The listing below must be repeated word for word, with its images excluded.
..............................
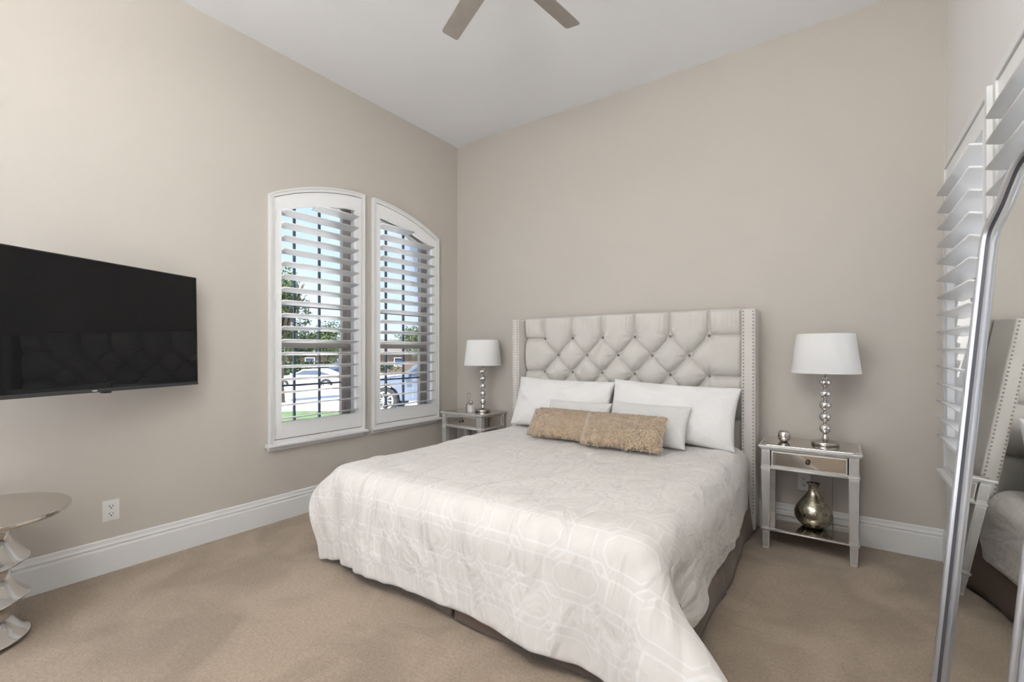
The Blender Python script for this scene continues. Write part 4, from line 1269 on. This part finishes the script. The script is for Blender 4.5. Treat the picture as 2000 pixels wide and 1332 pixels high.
def tree(label, pos, hgt, rad, m, seed, n=2600, size=0.16, name='tree', cat='tree'):
    t = empty(name, pos, label, cat)
    c = (pos[0], pos[1], pos[2]+hgt-rad[2])
    rs = random.Random(seed)
    k = MB()
    k.tube([(pos[0], pos[1], pos[2]), (pos[0]+0.05, pos[1], pos[2]+hgt*0.3), (c[0], c[1], c[2])], [0.16, 0.12, 0.06], 9)
    for _ in range(6):
        a = rs.uniform(0, 6.28); e = rs.uniform(0.3, 0.9)
        k.tube([(c[0], c[1], c[2]-rad[2]*0.7), (c[0]+rad[0]*0.4*math.cos(a), c[1]+rad[1]*0.4*math.sin(a), c[2]), (c[0]+rad[0]*0.8*math.cos(a), c[1]+rad[1]*0.8*math.sin(a), c[2]+rad[2]*e*0.8)], [0.07, 0.05, 0.02], 6)
    k.build('trunk', M['bark'], t, smooth=True)
    leaves(c, rad, n, size, seed).build('foliage', m, t)
    return t

for px, D, hgt, rad, mm, sd, lab in (
    (548, 17, 5.2, (1.0, 1.0, 1.9), 'leaf', 31, 'slender pale leaved tree at the lawn edge, outside the window nearer the television'),
    (575, 40, 5.2, (2.0, 2.0, 1.9), 'leafdark', 32, 'dark green tree across the street behind the white car'),
    (640, 45, 5.4, (2.1, 2.1, 2.0), 'leaf', 33, 'bright green tree across the street behind the dark blue car'),
    (702, 50, 4.8, (2.0, 2.0, 1.8), 'leafdark', 34, 'dark green tree across the street between the two shutters'),
    (828, 42, 4.6, (2.6, 2.6, 1.6), 'leaf', 35, 'green tree across the street behind the silver blue car'),
):
    p = at(px, D); p.z = gz(p.x, 0)
    tree(lab, p, hgt, rad, M[mm], sd, n=7000 if D < 20 else 4500, size=0.06 if D < 20 else 0.12)

# low brick house across the street
def house():
    c = at(760, 60); c.z = gz(c.x, 0)
    t = empty('house', c, 'low brown brick house across the street behind the trees', 'house')
    yaw = R(35.4); cs, sn = math.cos(yaw), math.sin(yaw)
    def tr(mb):
        mb.v = [(c.x+x*cs-y*sn, c.y+x*sn+y*cs, c.z+z) for x, y, z in mb.v]; return mb
    tr(MB().box(-16, 9, -3, 3, 0, 2.5)).build('house_wall', M['brick'], t)
    tr(MB().prism([(-3.6, 2.5), (3.6, 2.5), (0, 4.3)], 'x', -16.6, 9.6)).build('roof', M['roof'], t)
    for x in (-13, -9, -5, 2, 6):
        w = tr(MB().box(x-0.6, x+0.6, -3.06, -2.98, 0.9, 2.0)).build('window', M['trim'], t)
        tr(MB().box(x-0.5, x+0.5, -3.08, -3.05, 1.0, 1.9)).build('pane', M['carglass'], w)
house()
c = at(620, 37); c.z = gz(c.x, 0)
hm = MB()
rs = np.random.default_rng(77)
lv = leaves((0, 0, 0.75), (9.5, 0.6, 0.85), 9000, 0.12, 78)
yaw = R(35.4)
lv.v = [(c.x+x*math.cos(yaw)-y*math.sin(yaw), c.y+x*math.sin(yaw)+y*math.cos(yaw), c.z+z) for x, y, z in lv.v]
o = lv.build('hedge', M['leafdark'], None, base=c)
tag(o, 'long low dark hedge across the street behind the parked cars', 'hedge')

# unseen roof added outside the rear doors to block the sun
pr = MB().box(-1.0, 5.0, -9.0, -4.62, 2.70, 2.82)
struct(pr.build('sun_block_roof', M['trim']))

# unseen valance, added to carry the ceiling uplight
v = MB()
v.box(0.15, 3.65, -4.21, -4.19, 2.54, 2.66); v.box(0.15, 3.65, -4.40, -4.21, 2.54, 2.56)
struct(v.build('added_valance', M['trim']))

# white house added across the side yard to bounce light at the louvers
nb = empty('house', (7.2, -2.0, -0.3), 'white house added outside the right windows to bounce light indoors', 'house')
MB().box(7.2, 12.0, -12, 9, -0.3, 3.3).build('house_wall', M['bounce_white'], nb)
MB().prism([(6.8, 3.3), (12.4, 3.3), (9.6, 4.9)], 'y', -12.4, 9.4).build('roof', M['roof'], nb)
..............................
● **Final result**
The Blender Python script for this scene continues. Write part 4, from line 1269 on. This part finishes the script. The script is for Blender 4.5. Treat the picture as 2000 pixels wide and 1332 pixels high.
def tree(label, pos, hgt, rad, m, seed, n=2600, size=0.16, name='tree', cat='tree'):
    t = empty(name, pos, label, cat)
    c = (pos[0], pos[1], pos[2]+hgt-rad[2])
    rs = random.Random(seed)
    k = MB()
    k.tube([(pos[0], pos[1], pos[2]), (pos[0]+0.05, pos[1], pos[2]+hgt*0.3), (c[0], c[1], c[2])], [0.16, 0.12, 0.06], 9)
    for _ in range(6):
        a = rs.uniform(0, 6.28); e = rs.uniform(0.3, 0.9)
        k.tube([(c[0], c[1], c[2]-rad[2]*0.7), (c[0]+rad[0]*0.4*math.cos(a), c[1]+rad[1]*0.4*math.sin(a), c[2]), (c[0]+rad[0]*0.8*math.cos(a), c[1]+rad[1]*0.8*math.sin(a), c[2]+rad[2]*e*0.8)], [0.07, 0.05, 0.02], 6)
    k.build('trunk', M['bark'], t, smooth=True)
    leaves(c, rad, n, size, seed).build('foliage', m, t)
    return t

for px, D, hgt, rad, mm, sd, lab in (
    (548, 17, 5.2, (1.0, 1.0, 1.9), 'leaf', 31, 'slender pale leaved tree at the lawn edge, outside the window nearer the television'),
    (575, 40, 5.2, (2.0, 2.0, 1.9), 'leafdark', 32, 'dark green tree across the street behind the white car'),
    (640, 45, 5.4, (2.1, 2.1, 2.0), 'leaf', 33, 'bright green tree across the street behind the dark blue car'),
    (702, 50, 4.8, (2.0, 2.0, 1.8), 'leafdark', 34, 'dark green tree across the street between the two shutters'),
    (828, 42, 4.6, (2.6, 2.6, 1.6), 'leaf', 35, 'green tree across the street behind the silver blue car'),
):
    p = at(px, D); p.z = gz(p.x, 0)
    tree(lab, p, hgt, rad, M[mm], sd, n=7000 if D < 20 else 4500, size=0.06 if D < 20 else 0.12)

# low brick house across the street
def house():
    c = at(760, 60); c.z = gz(c.x, 0)
    t = empty('house', c, 'low brown brick house across the street behind the trees', 'house')
    yaw = R(35.4); cs, sn = math.cos(yaw), math.sin(yaw)
    def tr(mb):
        mb.v = [(c.x+x*cs-y*sn, c.y+x*sn+y*cs, c.z+z) for x, y, z in mb.v]; return mb
    tr(MB().box(-16, 9, -3, 3, 0, 2.5)).build('house_wall', M['brick'], t)
    tr(MB().prism([(-3.6, 2.5), (3.6, 2.5), (0, 4.3)], 'x', -16.6, 9.6)).build('roof', M['roof'], t)
    for x in (-13, -9, -5, 2, 6):
        w = tr(MB().box(x-0.6, x+0.6, -3.06, -2.98, 0.9, 2.0)).build('window', M['trim'], t)
        tr(MB().box(x-0.5, x+0.5, -3.08, -3.05, 1.0, 1.9)).build('pane', M['carglass'], w)
house()
c = at(620, 37); c.z = gz(c.x, 0)
hm = MB()
rs = np.random.default_rng(77)
lv = leaves((0, 0, 0.75), (9.5, 0.6, 0.85), 9000, 0.12, 78)
yaw = R(35.4)
lv.v = [(c.x+x*math.cos(yaw)-y*math.sin(yaw), c.y+x*math.sin(yaw)+y*math.cos(yaw), c.z+z) for x, y, z in lv.v]
o = lv.build('hedge', M['leafdark'], None, base=c)
tag(o, 'long low dark hedge across the street behind the parked cars', 'hedge')

# unseen roof added outside the rear doors to block the sun
pr = MB().box(-1.0, 5.0, -9.0, -4.62, 2.70, 2.82)
struct(pr.build('sun_block_roof', M['trim']))

# unseen valance, added to carry the ceiling uplight
v = MB()
v.box(0.15, 3.65, -4.21, -4.19, 2.54, 2.66); v.box(0.15, 3.65, -4.40, -4.21, 2.54, 2.56)
struct(v.build('added_valance', M['trim']))

# white house added across the side yard to bounce light at the louvers
nb = empty('house', (7.2, -2.0, -0.3), 'white house added outside the right windows to bounce light indoors', 'house')
MB().box(7.2, 12.0, -12, 9, -0.3, 3.3).build('house_wall', M['bounce_white'], nb)
MB().prism([(6.8, 3.3), (12.4, 3.3), (9.6, 4.9)], 'y', -12.4, 9.4).build('roof', M['roof'], nb)